Joel Spolsky has written yet another article claiming up-front design is the best way to develop software.
I think there are two grains of salt to be aware of when reading this article.
First, Joel is a very smart guy, and purposefully goes out to hire the smartest developers he can find. Great developers tend to have great skills in designing software, and seeing problems up-front. I'd say this isn't the case for all teams/developers, and on average most initial designs tend to suck.
Second, Joel is the customer and the developer in this example. Real customers rarely have such a clear idea of their requirements at the specification stage.
This aside, I still disagree with his argument. His main example of where up-front design helped him was this:
As I worked through the screens that would be needed to allow either party to initiate the process, I realized that Aardvark would be just as useful, and radically simpler, if the helper was required to start the whole process. Making this change in the spec took an hour or two. If we had made this change in code, it would have added weeks to the schedule.
In this example, Joel's attitude that code will be difficult to change is self-fulfilling. Because he designs up-front, he believes his code is not likely to change, therefore he writes it in such a way that it is difficult to change. If you don't spend a lot of time on design up-front, and instead concentrate on making the code easy to change (refactoring, testing), you can deal with changes like this even when you don't recognise them at the start.
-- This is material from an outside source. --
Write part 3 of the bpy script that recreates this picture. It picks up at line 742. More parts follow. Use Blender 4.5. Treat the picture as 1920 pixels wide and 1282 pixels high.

So while up-front design will help you change your system cheaply in the design phase, if you don't make your software easy to change and continue designing while you're developing, you won't be able to change your system cheaply later in the process.
I should also point out that agile methods don't say "don't design", but rather "do enough design so you can proceed with coding and get some real feedback about whether your design works". This is a common misunderstanding that Joel seems to be propagating in this article.